Pourtant, la publicité n’a pas hésité à reprendre les codes du porno. Marcel, l’agence de Marc Dorcel, a ainsi détourné You Porn pour son client… Oasis. «Nous avons créé le site URL You Pomm, avec un achat média très 15-25 ans, et nous nous étions préparés à d’éventuelles polémiques», raconte Benjamin Taïeb, directeur associé de l’agence. Pas d’hallali: «Pas plus d’une dizaine de commentaires négatifs sur les réseaux sociaux», se félicite le publicitaire.

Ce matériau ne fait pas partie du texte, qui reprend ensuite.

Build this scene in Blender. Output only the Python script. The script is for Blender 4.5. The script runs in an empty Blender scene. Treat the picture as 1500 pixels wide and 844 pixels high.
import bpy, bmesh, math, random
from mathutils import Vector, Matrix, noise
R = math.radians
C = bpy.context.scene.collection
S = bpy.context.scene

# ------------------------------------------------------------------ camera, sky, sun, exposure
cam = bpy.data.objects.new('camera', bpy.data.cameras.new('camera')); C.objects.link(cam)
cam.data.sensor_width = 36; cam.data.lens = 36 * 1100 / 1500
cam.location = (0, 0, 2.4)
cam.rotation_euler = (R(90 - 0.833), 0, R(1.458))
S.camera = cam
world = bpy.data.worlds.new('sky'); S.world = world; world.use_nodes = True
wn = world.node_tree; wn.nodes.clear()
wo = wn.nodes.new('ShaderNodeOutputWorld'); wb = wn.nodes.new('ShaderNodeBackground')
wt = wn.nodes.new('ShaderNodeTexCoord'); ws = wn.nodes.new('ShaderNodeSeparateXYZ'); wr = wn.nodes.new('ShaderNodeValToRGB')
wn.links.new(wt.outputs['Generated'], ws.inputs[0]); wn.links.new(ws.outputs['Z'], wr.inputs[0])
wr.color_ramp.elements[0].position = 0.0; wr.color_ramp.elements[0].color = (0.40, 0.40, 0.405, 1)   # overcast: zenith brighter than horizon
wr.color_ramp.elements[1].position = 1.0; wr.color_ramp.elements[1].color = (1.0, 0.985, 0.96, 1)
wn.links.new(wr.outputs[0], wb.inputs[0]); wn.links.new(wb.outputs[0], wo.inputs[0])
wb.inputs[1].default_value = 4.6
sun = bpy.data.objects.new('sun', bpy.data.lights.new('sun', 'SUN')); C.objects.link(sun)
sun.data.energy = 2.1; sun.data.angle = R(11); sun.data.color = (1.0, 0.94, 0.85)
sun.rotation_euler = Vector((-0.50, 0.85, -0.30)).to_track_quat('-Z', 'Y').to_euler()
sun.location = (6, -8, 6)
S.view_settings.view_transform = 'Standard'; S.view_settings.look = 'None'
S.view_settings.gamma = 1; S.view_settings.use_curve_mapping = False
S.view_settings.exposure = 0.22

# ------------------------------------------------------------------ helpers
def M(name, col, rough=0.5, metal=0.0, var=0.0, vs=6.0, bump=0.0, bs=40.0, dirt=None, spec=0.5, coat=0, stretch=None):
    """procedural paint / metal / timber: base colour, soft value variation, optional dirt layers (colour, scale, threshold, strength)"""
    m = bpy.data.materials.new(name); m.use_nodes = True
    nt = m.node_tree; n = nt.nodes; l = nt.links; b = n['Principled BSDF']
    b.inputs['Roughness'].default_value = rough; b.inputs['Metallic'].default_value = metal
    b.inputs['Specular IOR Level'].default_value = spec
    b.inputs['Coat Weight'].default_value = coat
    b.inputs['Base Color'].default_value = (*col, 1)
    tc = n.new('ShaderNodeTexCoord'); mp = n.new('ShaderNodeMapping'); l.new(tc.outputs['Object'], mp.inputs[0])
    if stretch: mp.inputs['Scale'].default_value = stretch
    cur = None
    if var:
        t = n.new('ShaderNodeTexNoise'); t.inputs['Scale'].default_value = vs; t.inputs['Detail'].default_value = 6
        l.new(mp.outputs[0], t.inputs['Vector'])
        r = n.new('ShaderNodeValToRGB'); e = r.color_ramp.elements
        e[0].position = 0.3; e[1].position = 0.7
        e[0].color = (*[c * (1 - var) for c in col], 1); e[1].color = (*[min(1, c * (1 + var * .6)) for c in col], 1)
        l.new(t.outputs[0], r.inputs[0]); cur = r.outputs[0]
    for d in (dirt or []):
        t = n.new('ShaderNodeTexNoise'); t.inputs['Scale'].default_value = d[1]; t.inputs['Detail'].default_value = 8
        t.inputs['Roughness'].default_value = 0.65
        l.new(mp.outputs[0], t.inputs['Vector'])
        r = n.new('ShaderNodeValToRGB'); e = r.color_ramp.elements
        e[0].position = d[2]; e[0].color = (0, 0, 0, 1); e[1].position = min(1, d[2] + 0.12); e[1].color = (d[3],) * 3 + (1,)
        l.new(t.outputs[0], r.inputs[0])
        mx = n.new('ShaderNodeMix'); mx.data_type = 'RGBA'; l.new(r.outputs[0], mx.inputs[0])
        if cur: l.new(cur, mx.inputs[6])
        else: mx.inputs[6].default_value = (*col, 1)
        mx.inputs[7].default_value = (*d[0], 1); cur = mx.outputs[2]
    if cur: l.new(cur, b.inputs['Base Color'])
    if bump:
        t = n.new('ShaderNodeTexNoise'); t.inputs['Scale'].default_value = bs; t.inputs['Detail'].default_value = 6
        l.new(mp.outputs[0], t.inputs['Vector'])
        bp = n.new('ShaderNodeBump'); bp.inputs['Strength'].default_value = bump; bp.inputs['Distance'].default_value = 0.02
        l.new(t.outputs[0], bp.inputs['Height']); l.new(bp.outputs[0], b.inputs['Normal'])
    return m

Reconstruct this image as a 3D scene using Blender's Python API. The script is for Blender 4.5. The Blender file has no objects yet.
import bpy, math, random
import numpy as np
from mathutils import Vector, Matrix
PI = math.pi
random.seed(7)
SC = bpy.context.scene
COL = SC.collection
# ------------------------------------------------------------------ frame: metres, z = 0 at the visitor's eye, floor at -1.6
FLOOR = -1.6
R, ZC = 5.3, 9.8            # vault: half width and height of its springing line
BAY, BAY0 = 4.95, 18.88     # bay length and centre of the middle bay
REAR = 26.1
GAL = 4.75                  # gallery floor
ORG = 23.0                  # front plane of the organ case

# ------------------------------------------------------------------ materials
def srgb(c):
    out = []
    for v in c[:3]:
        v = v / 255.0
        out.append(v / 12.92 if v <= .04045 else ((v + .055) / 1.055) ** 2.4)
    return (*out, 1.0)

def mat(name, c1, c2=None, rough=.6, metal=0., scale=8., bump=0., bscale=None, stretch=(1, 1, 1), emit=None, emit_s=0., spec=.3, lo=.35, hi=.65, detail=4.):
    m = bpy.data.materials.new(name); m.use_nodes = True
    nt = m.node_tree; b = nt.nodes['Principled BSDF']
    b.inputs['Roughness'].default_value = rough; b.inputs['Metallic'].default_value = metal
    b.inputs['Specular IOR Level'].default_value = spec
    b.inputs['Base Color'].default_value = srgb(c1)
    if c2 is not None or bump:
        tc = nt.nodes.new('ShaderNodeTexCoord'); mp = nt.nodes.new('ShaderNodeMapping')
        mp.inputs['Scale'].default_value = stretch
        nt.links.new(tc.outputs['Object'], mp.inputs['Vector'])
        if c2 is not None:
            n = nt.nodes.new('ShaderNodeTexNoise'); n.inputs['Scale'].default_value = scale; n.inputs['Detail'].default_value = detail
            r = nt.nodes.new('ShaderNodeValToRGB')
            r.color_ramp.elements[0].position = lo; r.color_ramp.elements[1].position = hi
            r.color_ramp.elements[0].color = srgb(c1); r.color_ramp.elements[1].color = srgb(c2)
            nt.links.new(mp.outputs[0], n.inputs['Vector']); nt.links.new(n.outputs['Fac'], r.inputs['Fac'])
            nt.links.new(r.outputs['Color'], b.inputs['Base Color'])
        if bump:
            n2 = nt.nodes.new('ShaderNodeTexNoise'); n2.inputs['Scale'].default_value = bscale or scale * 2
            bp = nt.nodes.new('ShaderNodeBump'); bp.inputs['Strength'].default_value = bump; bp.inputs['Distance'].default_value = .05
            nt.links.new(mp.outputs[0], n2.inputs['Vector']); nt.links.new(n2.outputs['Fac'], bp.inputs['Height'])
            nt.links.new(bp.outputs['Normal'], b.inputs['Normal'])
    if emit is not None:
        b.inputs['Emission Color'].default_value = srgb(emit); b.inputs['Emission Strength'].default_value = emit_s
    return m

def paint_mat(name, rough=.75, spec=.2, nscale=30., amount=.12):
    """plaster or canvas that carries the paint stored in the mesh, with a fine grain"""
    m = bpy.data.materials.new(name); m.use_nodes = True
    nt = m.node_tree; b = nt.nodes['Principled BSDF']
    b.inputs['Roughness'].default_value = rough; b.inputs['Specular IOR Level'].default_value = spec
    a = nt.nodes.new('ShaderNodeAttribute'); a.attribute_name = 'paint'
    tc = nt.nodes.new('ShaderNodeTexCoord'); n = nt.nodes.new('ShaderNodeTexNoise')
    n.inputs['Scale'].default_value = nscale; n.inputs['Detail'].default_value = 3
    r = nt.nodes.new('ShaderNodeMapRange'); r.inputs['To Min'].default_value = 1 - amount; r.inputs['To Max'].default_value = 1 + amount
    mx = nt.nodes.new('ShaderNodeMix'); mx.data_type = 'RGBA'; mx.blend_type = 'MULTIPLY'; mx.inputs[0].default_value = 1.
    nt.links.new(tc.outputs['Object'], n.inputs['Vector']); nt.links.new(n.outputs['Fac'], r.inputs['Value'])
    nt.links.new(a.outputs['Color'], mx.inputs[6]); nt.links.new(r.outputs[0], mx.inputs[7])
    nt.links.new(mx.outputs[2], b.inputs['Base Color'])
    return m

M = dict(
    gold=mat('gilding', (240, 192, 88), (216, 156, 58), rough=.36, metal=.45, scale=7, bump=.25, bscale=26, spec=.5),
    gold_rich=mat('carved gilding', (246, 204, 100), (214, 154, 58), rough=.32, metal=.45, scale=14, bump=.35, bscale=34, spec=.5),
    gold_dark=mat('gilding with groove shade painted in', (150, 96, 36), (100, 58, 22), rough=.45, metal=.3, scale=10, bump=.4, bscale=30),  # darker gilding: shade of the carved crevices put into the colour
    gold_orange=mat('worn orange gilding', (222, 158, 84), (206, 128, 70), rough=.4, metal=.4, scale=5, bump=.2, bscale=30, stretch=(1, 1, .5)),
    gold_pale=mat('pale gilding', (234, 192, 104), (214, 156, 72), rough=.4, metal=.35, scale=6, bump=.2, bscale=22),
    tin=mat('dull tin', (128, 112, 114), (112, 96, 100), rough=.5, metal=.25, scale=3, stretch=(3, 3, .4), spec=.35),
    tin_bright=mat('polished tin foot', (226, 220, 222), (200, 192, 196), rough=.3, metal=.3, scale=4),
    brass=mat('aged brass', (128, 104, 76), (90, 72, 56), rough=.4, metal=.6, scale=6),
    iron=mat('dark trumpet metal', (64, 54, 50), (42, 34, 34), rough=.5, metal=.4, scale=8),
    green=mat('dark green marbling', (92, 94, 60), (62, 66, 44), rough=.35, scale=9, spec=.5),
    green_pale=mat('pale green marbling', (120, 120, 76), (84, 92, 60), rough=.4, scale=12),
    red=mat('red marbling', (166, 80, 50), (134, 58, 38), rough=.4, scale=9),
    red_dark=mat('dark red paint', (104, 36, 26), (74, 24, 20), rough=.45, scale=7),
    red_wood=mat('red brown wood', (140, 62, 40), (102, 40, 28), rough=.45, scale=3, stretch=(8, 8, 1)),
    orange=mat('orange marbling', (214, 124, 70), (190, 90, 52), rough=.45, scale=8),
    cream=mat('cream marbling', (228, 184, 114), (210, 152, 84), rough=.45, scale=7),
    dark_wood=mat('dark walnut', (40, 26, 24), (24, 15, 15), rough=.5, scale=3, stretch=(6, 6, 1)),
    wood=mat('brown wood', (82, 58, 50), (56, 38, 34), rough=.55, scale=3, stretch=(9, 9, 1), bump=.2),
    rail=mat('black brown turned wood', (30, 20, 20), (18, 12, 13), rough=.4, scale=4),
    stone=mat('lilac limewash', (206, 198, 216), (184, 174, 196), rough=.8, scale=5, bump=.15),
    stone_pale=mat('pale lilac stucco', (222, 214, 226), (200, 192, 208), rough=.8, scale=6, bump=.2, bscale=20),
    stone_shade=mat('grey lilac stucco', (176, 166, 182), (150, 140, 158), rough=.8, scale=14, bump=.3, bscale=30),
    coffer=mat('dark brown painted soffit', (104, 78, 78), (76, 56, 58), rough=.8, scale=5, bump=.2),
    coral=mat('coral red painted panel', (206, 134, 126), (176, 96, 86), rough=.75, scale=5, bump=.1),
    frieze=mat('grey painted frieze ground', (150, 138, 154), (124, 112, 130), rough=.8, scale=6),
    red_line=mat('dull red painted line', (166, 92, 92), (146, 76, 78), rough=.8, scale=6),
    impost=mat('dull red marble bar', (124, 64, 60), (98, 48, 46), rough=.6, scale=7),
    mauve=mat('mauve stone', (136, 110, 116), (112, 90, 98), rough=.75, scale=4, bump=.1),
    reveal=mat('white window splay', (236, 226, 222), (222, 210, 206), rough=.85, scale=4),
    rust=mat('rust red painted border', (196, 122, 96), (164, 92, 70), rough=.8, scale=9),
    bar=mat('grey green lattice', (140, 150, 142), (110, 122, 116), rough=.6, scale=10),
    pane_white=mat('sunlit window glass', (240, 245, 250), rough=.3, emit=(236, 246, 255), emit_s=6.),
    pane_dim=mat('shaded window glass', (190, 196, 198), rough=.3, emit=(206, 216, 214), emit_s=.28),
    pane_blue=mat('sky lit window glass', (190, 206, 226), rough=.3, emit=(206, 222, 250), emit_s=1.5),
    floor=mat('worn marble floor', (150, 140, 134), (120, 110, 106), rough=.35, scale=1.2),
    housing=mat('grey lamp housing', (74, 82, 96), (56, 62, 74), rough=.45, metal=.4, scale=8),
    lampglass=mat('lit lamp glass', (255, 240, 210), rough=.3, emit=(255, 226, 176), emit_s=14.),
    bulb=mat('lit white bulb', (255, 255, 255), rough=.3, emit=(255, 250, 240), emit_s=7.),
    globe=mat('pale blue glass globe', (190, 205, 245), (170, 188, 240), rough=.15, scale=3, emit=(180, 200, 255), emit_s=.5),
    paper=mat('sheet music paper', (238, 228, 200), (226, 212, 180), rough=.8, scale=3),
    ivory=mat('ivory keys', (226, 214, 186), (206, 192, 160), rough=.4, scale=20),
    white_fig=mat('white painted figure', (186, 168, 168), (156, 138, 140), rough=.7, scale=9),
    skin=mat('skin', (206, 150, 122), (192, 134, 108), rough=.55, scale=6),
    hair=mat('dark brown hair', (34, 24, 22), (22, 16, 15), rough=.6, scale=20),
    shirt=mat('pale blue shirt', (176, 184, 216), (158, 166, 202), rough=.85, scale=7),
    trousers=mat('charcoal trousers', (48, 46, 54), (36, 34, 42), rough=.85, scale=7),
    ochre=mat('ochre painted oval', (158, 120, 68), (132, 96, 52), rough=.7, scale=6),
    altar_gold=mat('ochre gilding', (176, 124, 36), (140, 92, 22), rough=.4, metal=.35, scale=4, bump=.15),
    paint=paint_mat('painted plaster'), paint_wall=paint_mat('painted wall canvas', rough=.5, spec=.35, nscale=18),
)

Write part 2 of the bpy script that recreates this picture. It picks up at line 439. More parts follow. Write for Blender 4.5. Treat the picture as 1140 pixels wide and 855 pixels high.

Ikea aussi a parodié You Porn avec sa campagne digitale Hotmalm tandis que la SNCF joue sur les interdits avec son site 28max.com.

Dérèglement des sens… Doit-on s’attendre à un retour du porno chic, qui outra nombre de rosières à l’orée des années 2000? «Le porno chic était érotique et élitiste plus que pornographique: on ne s’y fait pas prendre sur un capot de bagnole!», nuance la linguiste Marie-Anne Paveau. «Au moment où Love de Gaspar Noé provoque un mini-scandale, le porn ne titille plus autant qu’avant. En tout cas moins que la question du genre», estime André Mazal, directeur du planning stratégique de BETC Luxe.

«Ce qui me gêne, soupire Thibaut Ferrali, c’est qu’on tire le fil du porno comme un outil sans réelle vérité humaine, dans un mouvement de transgression un peu faux et quasi obligatoire.» Finalement, selon Emmanuel Poncet, «on reprend avant tout les codes visuels du porno. Comme dans le dernier clip de Miley Cyrus, “Dooo it!”, interminable gros plan explicite sur un visage.» Le journalisme note surtout «les “food porn”, “shoe porn” et autres “watch porn”, ce rapport aux objets érotisé démultiplié par les nouvelles technologies. Quand l’Iphone transforme en George Lucas chacun d’entre nous, on devient le voyeur de chacune de ses passions.» André Breton le disait si bien: «La pornographie, c’est l’érotisme des autres.»